Praising Dworkin’s verbal ability is easy and pointing to where she shines brightest easier (the collection Life and Death can satisfy naysayers to her acumen), but there is more to why more than forty people came to her memorial at Liberty Hall on the hot Sunday afternoon of June 19. The people paying tribute came because Andrea gave them the words to finish the open-mouthed scream they started and didn’t know how to finish. She put form to the swirling, dark feelings of living constantly with sexism and surviving sexual violations in and out of the commercial sex industry. In their own words, here is why they came:

  • “The first thing I think of to say about Andrea Dworkin is what so, so, so many women say about her and that’s that she saved my life. I owe her everything.” — Amy Lynn
  • “Andrea is the reason that I don’t feel like shit, as a human being, as a psychiatric survivor, as a prostituted woman, as a woman.” — Paddy
  • “She gave me the courage to do the work I do today.” — Robyn Shanti, host of KBOO’s Dharma Wheel.
  • “She is the stone of my life, the pond of my life, she is the stone that had an important impact and sent out ripples in all directions.” — Peter Qualliotine, co-founder of Sexual Exploitation Education Project.
  • “Her support and her criticism affected my thinking about myself, my relationships, the world and my work for twenty years.” — Melissa Farley, Director of Prostitution Research and Education in San Francisco.
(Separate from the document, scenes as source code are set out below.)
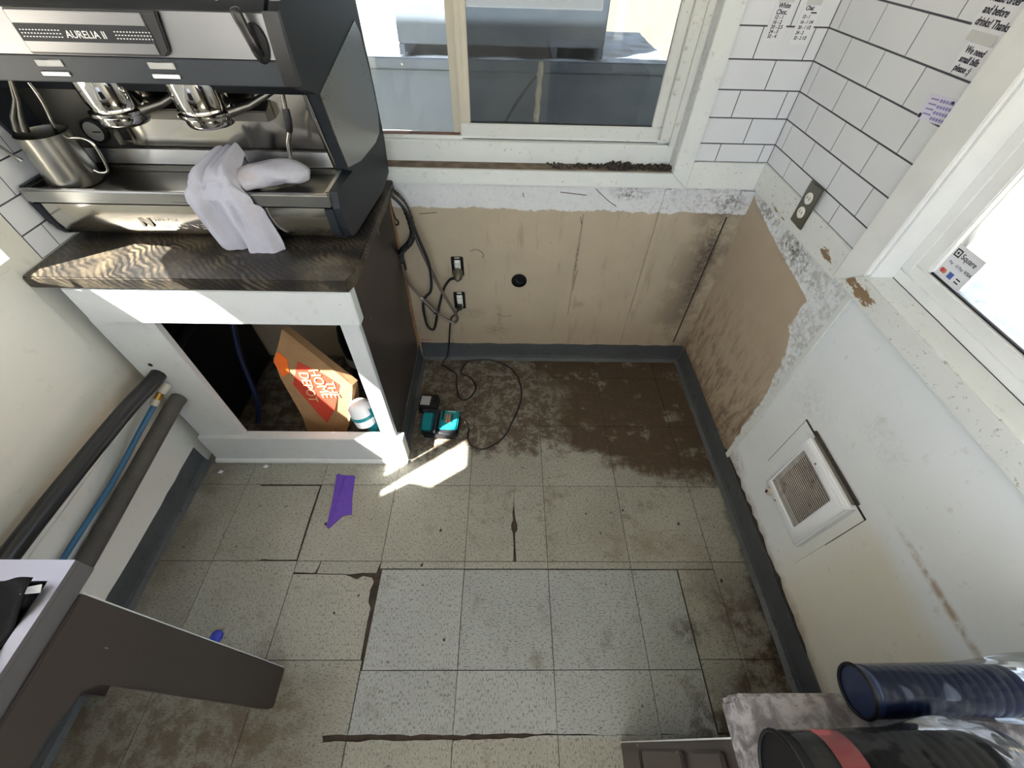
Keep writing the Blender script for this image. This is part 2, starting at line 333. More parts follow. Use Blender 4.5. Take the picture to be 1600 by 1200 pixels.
# ------------------------------------------------------------------ mesh helpers
class MB:
    def __init__(s): s.v = []; s.f = []
    def poly(s, vs, fs):
        o = len(s.v); s.v += [tuple(p) for p in vs]; s.f += [tuple(i+o for i in f) for f in fs]; return s
    def box(s, x0, x1, y0, y1, z0, z1):
        x0, x1 = min(x0,x1), max(x0,x1); y0, y1 = min(y0,y1), max(y0,y1); z0, z1 = min(z0,z1), max(z0,z1)
        return s.poly([(x,y,z) for z in (z0,z1) for y in (y0,y1) for x in (x0,x1)],
            [(0,2,3,1),(4,5,7,6),(0,1,5,4),(2,6,7,3),(0,4,6,2),(1,3,7,5)])
    def obox(s, c, ax, ay, az, h):
        c = Vector(c); ax, ay, az = Vector(ax)*h[0], Vector(ay)*h[1], Vector(az)*h[2]
        return s.poly([c+ax*i+ay*j+az*k for k in (-1,1) for j in (-1,1) for i in (-1,1)],
            [(0,2,3,1),(4,5,7,6),(0,1,5,4),(2,6,7,3),(0,4,6,2),(1,3,7,5)])
    def prism(s, pts, axis, a, b):
        """extrude a polygon; axis x: pts are (y,z); y: (x,z); z: (x,y)"""
        n = len(pts); mk = {'x': lambda p, t: (t, p[0], p[1]), 'y': lambda p, t: (p[0], t, p[1]), 'z': lambda p, t: (p[0], p[1], t)}[axis]
        return s.poly([mk(p, a) for p in pts] + [mk(p, b) for p in pts],
            [tuple(range(n))[::-1], tuple(range(n, 2*n))] + [(i, (i+1) % n, n+(i+1) % n, n+i) for i in range(n)])
    def tube(s, path, r, n=10, caps=True):
        path = [Vector(p) for p in path]; rr = r if isinstance(r, (list, tuple)) else [r]*len(path)
        t0 = (path[1]-path[0]).normalized(); a = Vector((0,0,1)) if abs(t0.z) < .9 else Vector((1,0,0))
        u = t0.cross(a).normalized(); vs = []; N = len(path)
        for i, p in enumerate(path):
            t = (path[min(i+1, N-1)]-path[max(i-1, 0)]).normalized(); u = (u - t*u.dot(t)).normalized(); w_ = t.cross(u)
            for k in range(n):
                an = 2*math.pi*k/n; vs.append(p + (u*math.cos(an)+w_*math.sin(an))*rr[i])
        fs = [(i*n+k, i*n+(k+1) % n, (i+1)*n+(k+1) % n, (i+1)*n+k) for i in range(N-1) for k in range(n)]
        if caps: fs += [tuple(range(n))[::-1], tuple(range((N-1)*n, N*n))]
        return s.poly(vs, fs)
    def lathe(s, prof, o, d=(0,0,1), n=24, cap=True):
        """prof: (radius, distance along d)"""
        o = Vector(o); d = Vector(d).normalized(); a = Vector((0,0,1)) if abs(d.z) < .9 else Vector((1,0,0)); u = d.cross(a).normalized(); w_ = d.cross(u)
        vs = [o + d*h + (u*math.cos(2*math.pi*k/n)+w_*math.sin(2*math.pi*k/n))*r for r, h in prof for k in range(n)]; N = len(prof)
        fs = [(i*n+k, i*n+(k+1) % n, (i+1)*n+(k+1) % n, (i+1)*n+k) for i in range(N-1) for k in range(n)]
        if cap: fs += [tuple(range(n))[::-1], tuple(range((N-1)*n, N*n))]
        return s.poly(vs, fs)
    def grid(s, fn, nu, nv):
        vs = [fn(i/nu, j/nv) for j in range(nv+1) for i in range(nu+1)]
        return s.poly(vs, [(j*(nu+1)+i, j*(nu+1)+i+1, (j+1)*(nu+1)+i+1, (j+1)*(nu+1)+i) for j in range(nv) for i in range(nu)])
    def build(s, name, mat, parent=None, bevel=0, smooth=False, seg=2, solid=0, sub=0, label=None):
        me = bpy.data.meshes.new(name); me.from_pydata(s.v, [], s.f)
        bm = bmesh.new(); bm.from_mesh(me)
        bmesh.ops.recalc_face_normals(bm, faces=bm.faces)
        if bevel:
            bmesh.ops.bevel(bm, geom=[e for e in bm.edges if len(e.link_faces) == 2 and e.calc_face_angle(0) > .5], offset=bevel, segments=seg, affect='EDGES', clamp_overlap=True)
        bm.to_mesh(me); bm.free()
        if smooth or bevel:
            me.polygons.foreach_set('use_smooth', [True]*len(me.polygons)); me.set_sharp_from_angle(angle=R(50 if smooth else 40))
        ms = mat if isinstance(mat, (list, tuple)) else [mat]
        for x in ms: me.materials.append(M[x] if isinstance(x, str) else x)
        o = bpy.data.objects.new(name, me); COL.objects.link(o)
        if solid:
            md = o.modifiers.new('solid', 'SOLIDIFY'); md.thickness = solid; md.offset = 0
        if sub:
            md = o.modifiers.new('sub', 'SUBSURF'); md.levels = md.render_levels = sub
        if label: o['label'] = label
        if parent is not None: attach(o, parent)
        return o
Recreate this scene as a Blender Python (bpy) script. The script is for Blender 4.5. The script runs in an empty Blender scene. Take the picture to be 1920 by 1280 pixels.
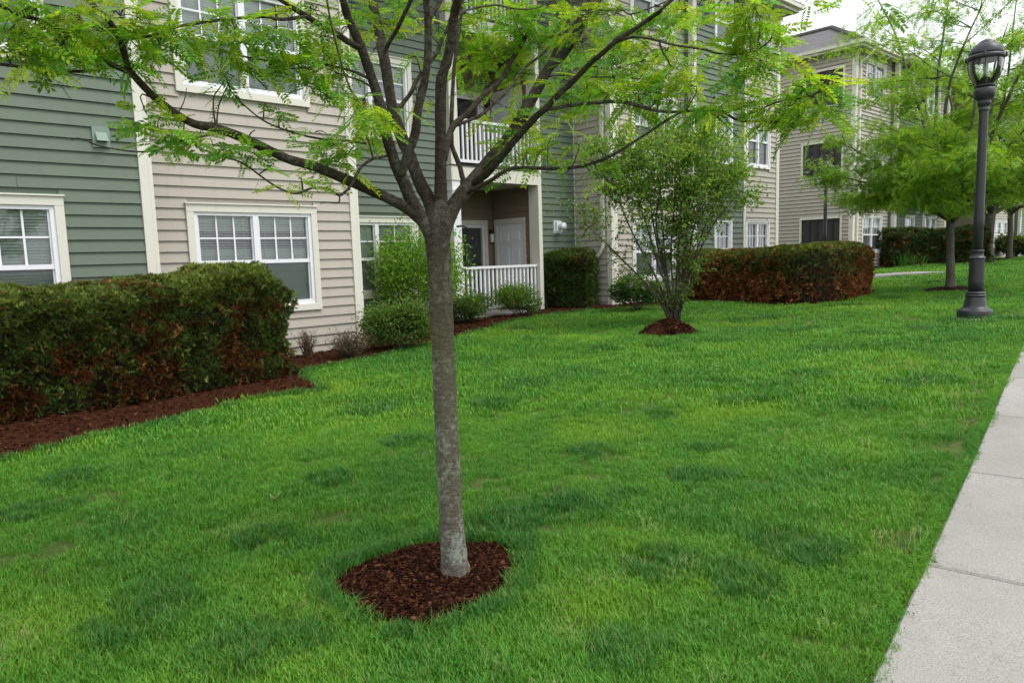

Eulogies of another recently deceased feminist who wrote about pornography, Susan Sontag, praised her high intellect and contributions to philosophy, but none I saw credited Sontag for profoundly changing their life. No tales of finding one of her books in the library and reading it nonstop sitting cross-legged in the stacks, or accolades from people crediting her with lighting the spark of their life’s activism in numbers rivaled only by Ralph Nader.

Tess Wiseheart, former Executive Director of the Portland Women’s Crisis Line, spoke of asking new volunteers why they came and having 60 to 70 percent respond that Andrea Dworkin was the reason they volunteered, “Everything we do emanates from people who very much identify by Andrea Dworkin.”

When the personal testimonies concluded the memorial service was moved outside for the release of two doves. Prayers were spoken and the doves, representing hope and peace, were released into the evening sky. The air had the metallic taste of impending rain and as the people dispersed a display unlike any I had seen before began. Two vivid rainbows were draped over Southeast Portland and occasional bolts of crackling lightening flickered across the colored arches. The talk of the town for hours afterwards and top story on the local news, Mother Nature’s mesmerizing light show seemed perfectly timed to honor the memory of Andrea’s illuminating life and fierce determination to strike pointedly at injustice.

Andrea Dworkin is mistakenly thought to have tilted at windmills, but if that’s all you remember of Don Quixote then you missed why it is still popular, if little read, five hundred years later. Don Quixote inspired people to see the best in themselves and others, and to make real an honorable world where peasant girls and poor farmers have the dignity of noblewomen and squires. It is the radicals among us who necessarily push at the status quo’s edges and expand what we as a people reconsider imaginable. Society needs this rare and brave type of citizen and Andrea Dworkin was one of the rarest and bravest.